The SAC has a room set up for soon-to-be college graduates to have cap-and-gown photos taken. Those of us who have already graduated from some place (Tulane ’04) probably remember going to such a room as college seniors. However, when I give it some thought, the whole process seems quite ridiculous.
Each year, seniors are told there is a photographer available to take pictures. The photographer dresses the student in a tear-away fake gown and mortarboard hat. The student holds a fake diploma scroll and stands in front of a backdrop with a picture of books on it. The photographer snaps some shots; and bing-bang-boom, we are done. Several months later, the student (or the student’s folks) receives a contact sheet along with some order forms charging an exorbitant amount of money for these staged photographs, which will be sent to various interested parties to provide evidence that the student has graduated from a college-like setting.
Does this seem odd to anybody? The picture is one big lie. Yes, the student is presumably going to graduate; however, at the time the picture is taken, the student was still just a senior. The gown, diploma, and books are all fakes; and really, what is the deal with the books? Are people really looking at these photographs thinking, “Wow, Phil graduated from State U, and look at all those books! He really has been studying…” Do we really think our relatives are so stupid that the mere implication that books are involved will impress them?
Perhaps there are reasons for paying money to essentially perpetrate a fraud against your friends and family. Maybe students wish to possess graduation photographs at the moment of graduation. This might facilitate quick distribution to relatives as souvenirs of the occasion. However, are we really that impatient that we are willing to pay large amounts of money for a picture of a contrived scene?
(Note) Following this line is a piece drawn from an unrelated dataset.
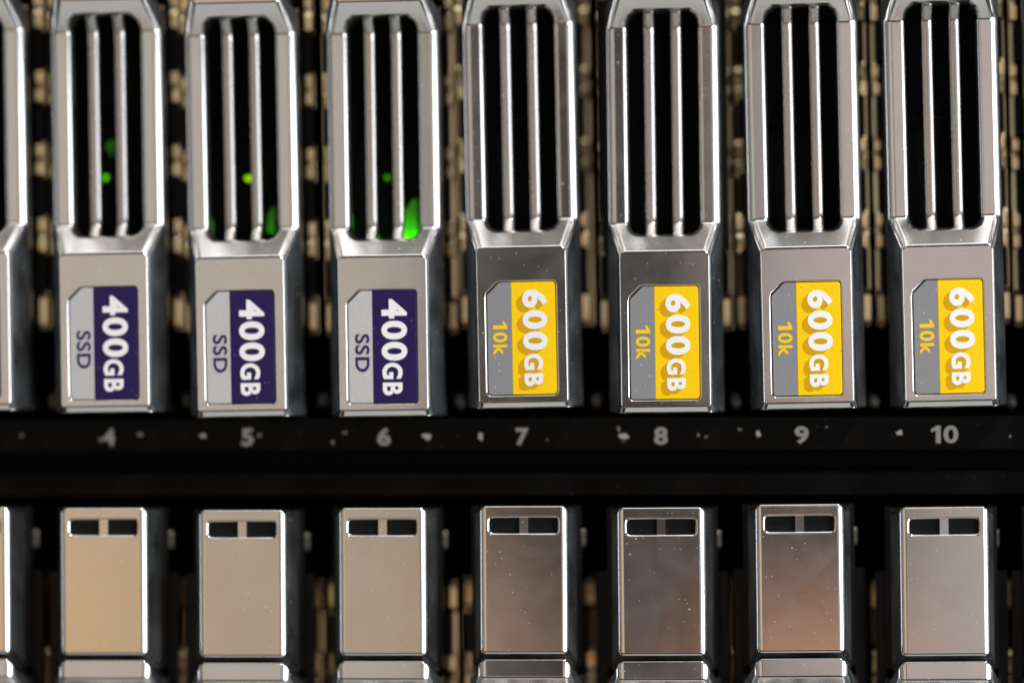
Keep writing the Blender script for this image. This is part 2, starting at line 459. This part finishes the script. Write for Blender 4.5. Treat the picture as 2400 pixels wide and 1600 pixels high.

Maybe the student’s folks just want this photograph for the future, so that the student can cherish the memory of college graduation. What memory does this photograph recall, though, other than the day a seemingly bright college student played dress up for ten minutes? Furthermore, I don’t know about Temple University graduation, but at Tulane, there was another photographer snapping photographs as I received my real diploma. She sent another contact sheet with another order form. What was the purpose of fake graduation pictures when I could purchase the real thing? It was, and still is, just a sham to take more of the students’ money. Everybody goes along because it has been this way for so long that nobody thinks about how ridiculous the whole process is. Maybe I am just jaded because I just realized I wasted a good bit of money three years ago.